START
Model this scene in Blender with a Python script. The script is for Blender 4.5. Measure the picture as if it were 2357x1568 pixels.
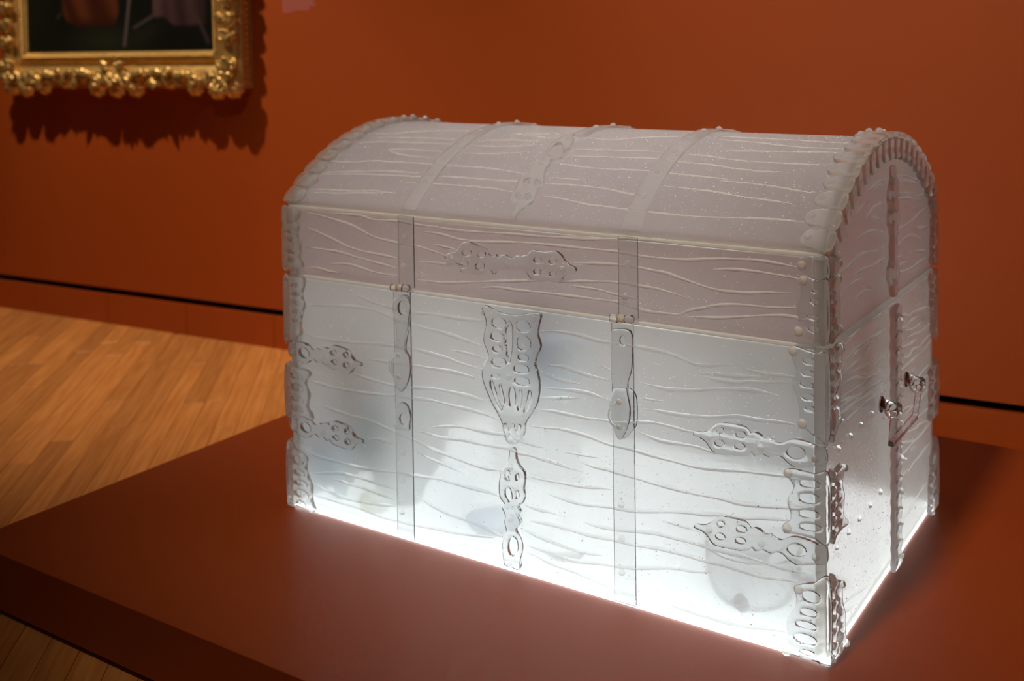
import bpy, bmesh, math, random
from mathutils import Matrix, Vector
random.seed(7)
scene = bpy.context.scene
for o in list(bpy.data.objects):
    bpy.data.objects.remove(o, do_unlink=True)
C = scene.collection

# ------------------------------------------------------------------ camera
cam_d = bpy.data.cameras.new('camera')
cam = bpy.data.objects.new('camera', cam_d); C.objects.link(cam)
cam_d.sensor_fit = 'HORIZONTAL'; cam_d.sensor_width = 36.0
cam_d.lens = 36.0 * 2553.2119 / 2357.0
cam_d.shift_y = -596.998 / 2357.0
cam_d.clip_start = 0.05; cam_d.clip_end = 60
yaw, pitch, roll = -0.5840817, -0.0323057, -0.0143333
_f = Vector((math.sin(yaw)*math.cos(pitch), math.cos(yaw)*math.cos(pitch), math.sin(pitch)))
_r = Vector((math.cos(yaw), -math.sin(yaw), 0)); _u = _r.cross(_f)
_r2 = _r*math.cos(roll) + _u*math.sin(roll); _u2 = -_r*math.sin(roll) + _u*math.cos(roll)
M = Matrix((_r2, _u2, -_f)).transposed().to_4x4()
M.translation = (1.470989, -1.470903, 0.851970)
cam.matrix_world = M
scene.camera = cam
cam_d.dof.use_dof = True
cam_d.dof.focus_distance = 1.62
cam_d.dof.aperture_fstop = 3.6

# ------------------------------------------------------------------ world, exposure
world = bpy.data.worlds.new('world'); scene.world = world
world.use_nodes = True
bg = world.node_tree.nodes['Background']
bg.inputs[0].default_value = (1.0, 0.62, 0.38, 1); bg.inputs[1].default_value = 0.035
scene.view_settings.view_transform = 'Standard'
scene.view_settings.look = 'None'
scene.view_settings.exposure = 0.0
scene.view_settings.gamma = 1.0
scene.view_settings.use_curve_mapping = False
cy = scene.cycles
cy.use_denoising = True
cy.max_bounces = 16; cy.transmission_bounces = 16; cy.diffuse_bounces = 6; cy.glossy_bounces = 4
cy.use_adaptive_sampling = True; cy.adaptive_threshold = 0.06; cy.adaptive_min_samples = 16
cy.transparent_max_bounces = 8
cy.sample_clamp_indirect = 6.0
cy.caustics_reflective = True; cy.caustics_refractive = True
cy.blur_glossy = 0.5

# ------------------------------------------------------------------ gallery track spots
def spot(name, loc, target, watts, size, blend, color, radius):
    d = bpy.data.lights.new(name, 'SPOT'); d.energy = watts; d.spot_size = math.radians(size)
    d.spot_blend = blend; d.color = color; d.shadow_soft_size = radius
    o = bpy.data.objects.new(name, d); C.objects.link(o)
    o.location = loc
    o.rotation_euler = (Vector(target)-Vector(loc)).to_track_quat('-Z', 'Y').to_euler()
    return o
WARM = (1.0, 0.86, 0.68)
spot('painting_spot', (-1.6536, -0.0089, 2.82), (-1.55, 0.85, 0.60), 230, 68, 1.0, WARM, 0.03)
spot('chest_spot', (0.80, -1.45, 3.10), (0.62, 0.85, 0.65), 305, 64, 1.0, WARM, 0.13)
GRAIN_FRONT = """1554,4149 1760,4123 1988,4071 2264,4035 2536,4000 2949,3992 3329,4010 3700,4009 4019,4012 4442,4038
5469,4014 5735,4040 6036,4045 6233,4028 6524,3990 6792,3993 7184,3988 7458,3977 7638,3969 7797,3943 7955,3901 8094,3864 8301,3879 8505,3917 8673,3950
391,3814 857,3869 1339,3916 1858,3938 2236,3896 2544,3828 2944,3773 3440,3733 3877,3680 4124,3639 4368,3618
293,3289 623,3262 1056,3260 1584,3292 2097,3342 2534,3354 2935,3362 3315,3331 3663,3296 4004,3244 4339,3230
1810,3037 2090,3038 2502,3070 2953,3079 3310,3085 3682,3094 4001,3077 4358,3050
1518,2716 1827,2695 2207,2666 2555,2662 2872,2694 3302,2743 3675,2747 3994,2743 4285,2717 4483,2704
352,2435 710,2420 1167,2402 1562,2415 2025,2441 2551,2497 2844,2507 3180,2534 3415,2535 3716,2520 4102,2511 4435,2477 4675,2446
593,2042 921,2008 1331,1967 1902,1947 2234,1887 2507,1840 2882,1782 3222,1709 3607,1659 3984,1609 4353,1591 4715,1613
3689,3449 3963,3451 4231,3425 4452,3420
3256,2081 3566,2147 3871,2192 4169,2194 4486,2201 4773,2214 5101,2166 5396,2143 5501,2150
1809,1604 2090,1656 2284,1638 2515,1617
2872,1949 3227,1951 3485,1936 3866,1976 4238,1974 4602,1992 4888,2016 5028,1974 5393,1966
109,1162 446,1090 837,1053 1308,1057 1711,1061 2133,1102 2505,1149 2881,1169 3341,1210 3725,1207 4101,1203 4468,1200 4755,1161
312,678 830,794 1216,862 1563,877 1875,854 2182,853 2498,833
432,589 672,503 970,454 1350,435 1695,444 2119,493 2491,553
947,717 1299,712 1702,698 2123,678 2343,661 2493,629
271,316 817,331 1289,322 1692,312 2114,286 2526,293 2849,303 3324,349 3709,365 4086,413 4527,476
2860,815 3202,741 3587,659 3965,631 4286,602 4576,538 4767,512
2890,1583 3218,1531 3553,1482 3830,1424
5439,3445 5686,3487 5908,3497 6087,3464 6323,3430 6555,3415 6784,3400
7159,3467 7415,3441 7668,3431 7986,3466 8332,3538 8757,3606 9130,3625 9354,3610
5438,3348 5643,3308 5885,3276 6203,3274
6443,3654 6577,3606 6842,3527
5475,3115 5721,3128 6023,3150 6319,3155 6513,3126 6742,3104
7193,3221 7377,3227 7612,3241
5431,2939 5719,2978 6021,3028 6220,3069
5366,2742 5675,2760 6017,2758 6314,2757 6547,2781 6757,2784 7189,2861 7446,2890 7715,2880 7980,2862 8137,2883
5194,2445 5507,2474 5813,2503 6113,2496 6407,2464 6638,2422 6840,2424 7067,2420 7331,2397 7728,2374 8115,2361 8492,2401 8747,2435 9089,2468 9457,2504 9645,2512
7191,3070 7448,3081 7717,3078 7982,3091 8329,3135 8566,3184 8753,3217 9013,3216 9255,3236 9493,3247 9727,3242
7113,2730 7261,2689 7533,2640 7802,2649 8152,2658 8307,2631 8624,2630
8110,3713 8300,3758 8504,3781 8758,3796 9099,3839
8110,3713 8334,3691 8587,3690 8757,3701 8935,3743 9259,3786 9544,3830
5183,1626 5504,1634 5841,1655 6171,1676 6494,1715 6727,1736
5049,1985 5395,1964 5667,1949 5933,1925 6217,1895
5826,2154 6069,2162 6286,2170 6522,2184
6111,2056 6391,2026 6604,2031 6772,2017 7062,2002 7326,1982 7625,1972 7919,1961 8206,1968 8489,1976 8743,1969 9085,2003 9486,2067 9875,2169
5546,1418 5837,1403 6167,1397 6490,1430 6734,1459 7097,1493 7522,1575 7916,1653 8204,1691 8487,1745 8742,1750 9084,1829 9485,1888
5082,1150 5336,1127 5587,1134 5788,1120
5217,909 5538,937 5875,937 6269,932 6727,964 7091,967 7516,1014 7909,1018 8197,999 8480,1016 8735,1009 9082,995 9403,1030 9608,1060
6206,1119 6443,1106 6719,1123 7093,1181 7418,1229 7716,1226 8008,1223 8294,1220 8575,1216 8920,1224 9164,1205 9404,1187 9718,1204
5029,751 5329,702 5602,668 5936,632 6265,644 6544,674
5118,503 5372,485 5711,460 6044,465 6371,517 6733,560 7086,621 7412,703 7711,769 8004,806 8348,857
5092,378 5324,365 5596,315 5932,301 6259,259 6581,218 6728,181
7540,1441 7757,1436 8029,1426 8220,1399
8723,3935 8904,3911 9180,3890 9419,3904 9670,3919
7712,196 7977,186 8238,184 8579,190 8912,235 9238,280 9477,301"""
GRAIN_LID = """383,5538 793,5497 1167,5444 1584,5367 2016,5226 2390,5171 2684,5148 2998,5138 3234,5102 3467,5058 3652,5019
417,5276 703,5198 1104,5090 1471,4983 1882,4932 2260,4908 2654,4878
407,4889 830,4886 1258,4875 1622,4819 2005,4777 2380,4736 2626,4713
382,4520 712,4532 1009,4501 1301,4511
971,4608 1146,4655 1463,4676 1772,4637 2077,4590 2376,4582 2599,4595
1196,5556 1511,5569 1795,5560 2023,5518 2398,5527 2717,5532 3006,5507 3360,5497 3707,5478 4159,5478 4707,5495 5140,5504 5554,5512 5958,5528 6352,5539 6906,5596 7258,5613 7476,5615 7691,5609 7902,5579
3074,5371 3240,5394 3544,5381 3864,5334 4267,5323 4705,5351 5131,5379 5552,5389 5956,5390 6350,5391 6734,5392 6904,5390 7237,5363 7563,5360 7918,5370 8264,5411 8519,5443 8696,5454 9024,5470 9344,5454 9657,5431
3283,5200 3586,5180 3905,5144
2968,4879 3347,4888 3878,4893
2964,4708 3131,4678
6012,5136 6347,5169 6636,5188 6901,5197 7216,5187 7471,5163 7686,5143 7862,5100 8089,5051 8346,4998 8598,4979 8665,4984 8913,4996 9188,5034 9568,5072
8314,5265 8618,5303 8948,5312 9270,5299 9585,5277 9739,5263
8102,4679 8309,4736 8613,4796 8862,4817 9267,4834 9629,4874
2961,4573 3223,4563 3573,4572 4031,4630 4476,4686 4909,4741 5337,4792 5848,4838 6343,4890 6860,4928 7195,4914 7468,4902 7701,4871 7999,4815
4282,4562 4655,4612 5019,4607 5540,4621 6045,4625 6436,4627 6856,4625 7191,4564 7373,4545 7644,4553 7839,4561 8033,4649 8258,4708 8513,4786
5947,4788 6244,4785 6535,4775 6858,4735 7100,4720 7320,4687
7909,4545 8170,4561 8511,4595 8943,4670 9266,4723 9503,4740 9736,4723 9950,4704"""
GRAIN_TOP = """425,2318 895,2363 1318,2527 1772,2642 2257,2701 2618,2703
586,2119 1181,2173 1829,2205 2590,2191
369,1864 953,1938 1606,1969 2117,1989 2742,1971
1288,1642 1550,1685 2074,1686 2583,1687
1288,1642 1551,1540 1964,1475 2592,1450
161,1165 715,1173 1205,1247 1731,1253 2242,1259 2680,1243 3004,1236 3481,1242 4082,1210 4765,1112
203,817 796,879 1536,969 2049,979 2628,979
240,767 1095,840 1864,871 2612,886 2953,929 3548,934 4239,933 4686,929
352,380 856,407 1380,422 1743,465 2262,450
395,318 1038,335 1533,389 2262,450
2291,685 2582,737 2948,739 3428,737 3894,735 4361,707 4717,659
3102,2213 3673,2269 4265,2273
2945,1965 3505,1968 4050,2042 4341,2145
2976,1658 3561,1688 3996,1747 4301,1816
3624,2625 3978,2556 4238,2517 4596,2458
3624,2625 4001,2712 4361,2702
5113,1979 5412,2030 6040,2046 6646,2061 6828,2057
5088,1743 5550,1765 6168,1784 6764,1801 7242,1734 7767,1694 8259,1604
5008,1528 5509,1433 6144,1407 6834,1421 7176,1389 7717,1347 8366,1305
5085,1094 5473,1084 5898,1063
5129,925 5547,934 5961,929 6381,886 6701,824 6998,801
5201,650 5706,595 6141,526 6543,504 6857,487 7182,472 7592,456 8037,455 8635,482
5090,2583 5592,2509 5946,2656 6305,2782 6826,2861
7180,1053 7654,1030 8117,995 8489,941
7221,2009 7658,1969 8165,1862
8032,1264 8479,1249 8922,1209 9274,1149 9647,1096
8135,975 8499,933 8937,890 9361,848
8306,463 8803,502 9290,519 9660,504
7787,1908 8351,1868 8886,1847 9608,1867
7884,1658 8264,1610 8628,1580 9018,1602
7680,2177 8216,2235 8744,2271 9584,2346
7439,2762 8040,2701 8646,2555 9192,2508 9670,2514
7335,3011 7935,2971 8512,2933 9259,2849 9693,2843"""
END
Give only the number of lines in the preceding material that contain the string "scene".

11